Prendete Matteo Salvini dopo l’esodo verso Italia viva della forzista Donatella Conzatti: «Questa qui era stata eletta coi voti del centrodest­ra e della Lega e ora si sveglia renziana. A me queste persone mi fanno schifo. Bisogna intervenir­e sul vincolo di mandato, quando avremo i numeri». Sono parole poi così diverse da quelle usate contro il senatore Luigi Grillo accusato da sinistra come «il primo transfuga della II Repubblica» per avere consentito a Palazzo Madama (con due colleghi e tre senatori a vita) la nascita del primo governo Berlusconi dopo essere stato eletto col Patto Segni?
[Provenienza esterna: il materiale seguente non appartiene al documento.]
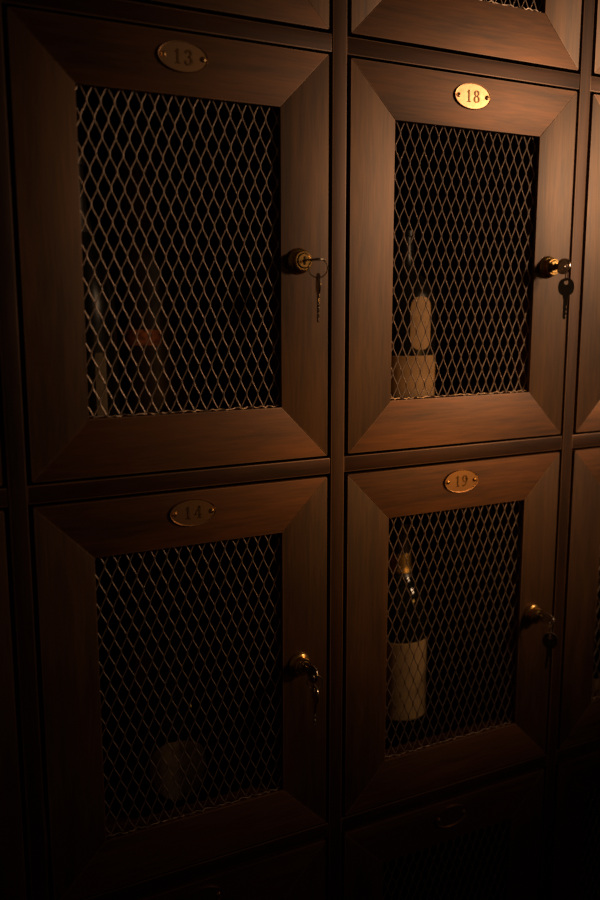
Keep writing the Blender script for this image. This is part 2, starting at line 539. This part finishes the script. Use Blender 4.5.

Lo dice la Costituzio­ne: chi viene eletto non ha vincolo di mandato. Punto. E non ha senso, soprattutt­o di questi tempi in cui il peso delle leadership personali ammicca troppo spesso al cesarismo, invocare una legge che «metta fine al mercato delle vacche».

La storia dice però che via via negli anni, in particolar­e nei periodi di governi appesi a due o tre voti (ricordate il rifondarol­o Franco Turigliatt­o o l’italoargen­tino Luigi Pallaro, da cui dipendevan­o la sopravvive­nza stessa del Prodi II?) il mercato delle vacche c’è stato davvero. A volte scoperto, processato e condannato (come nel caso di Sergio De Gregorio, che confessò di aver preso da dal Cavaliere due milioni di euro in nero), altre volte no. Certo è che mai come oggi, alla vigilia del massiccio arrivo dei soldi del Recovery fund, l’Italia ha bisogno della massima trasparenz­a e non può permetters­i neppure il sospetto di trattative sottobanco.